On Tue, Dec 15, 2015 at 5:03 PM, Matthew Miller
<mattdm(a)fedoraproject.org> wrote:
On Wed, Dec 16, 2015 at 10:52:43AM +1100, Philip Rhoades wrote:
> >A. Separate hardware/virt trees; have the installer ISO point at the
> > hardware one by default (but also have the option of virt)
> >B. Finishing Atomic overlay support; making hardware enablement an
> >overlay
> >C. Getting all this stuff to work properly in SPCs
> >D. Something else?
> >
> >* so is software. *sigh*
> Does this mean there would be different hardware trees on the iso or
> that a basic iso would be pulling the appropriate tree via the
> network?
Well, for "A", I was thinking one for hardware, one for virt/cloud —
not going down the path of different trees for different types of
hardware, because that's definitely the road to madness.
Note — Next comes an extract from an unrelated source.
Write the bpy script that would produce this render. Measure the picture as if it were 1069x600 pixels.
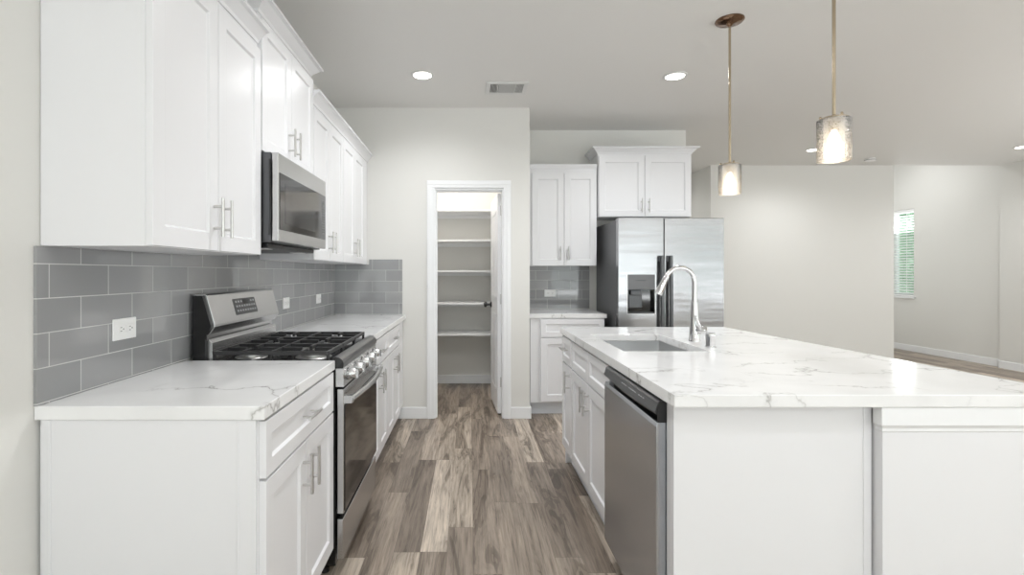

For "B" (which is only theoretical, and as someone mentioned, may
require cloning Colin), there could be different overlays depending on
needs.
> What are SPCs?
Super-privileged containers. Basically, containers that are meant to
manage the host OS. See
https://www.youtube.com/watch?v=eJIeGnHtIYg from DevConf.cz last year.
Between ostree, spcs, fs options, and overlays, I think this is a lot
to chew off. And a lot of change in a short amount of time. That goes
for people doing the work, those who will have to document the
differences compared to conventional installs+setup+management, and
the users who will have to learn this.
A persistent spc to login to, to manage the host, is problematic for a
significant minority of use cases where the storage hardware changes
and now the container (currently) isn't aware of this for some tools.
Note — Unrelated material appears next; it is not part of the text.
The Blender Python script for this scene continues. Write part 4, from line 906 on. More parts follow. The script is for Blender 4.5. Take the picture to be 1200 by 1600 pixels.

So I think that needs more investigation and fixes so that we're not
having to document exceptions.
It seems to me the easier thing to do is tolerate baking more stuff
into the images and ISO. Growing that list now, and shrinking it later
is a better understood process, can be done faster, and requires fewer
resources. And by later, I mean once spcs and overlay stuff are a.
more mature b. better understood c. people doing that work have time
to do it.
The hardware specific utils could go in a metapackage that's enabled
for installation by default only on the ISO, and not for images.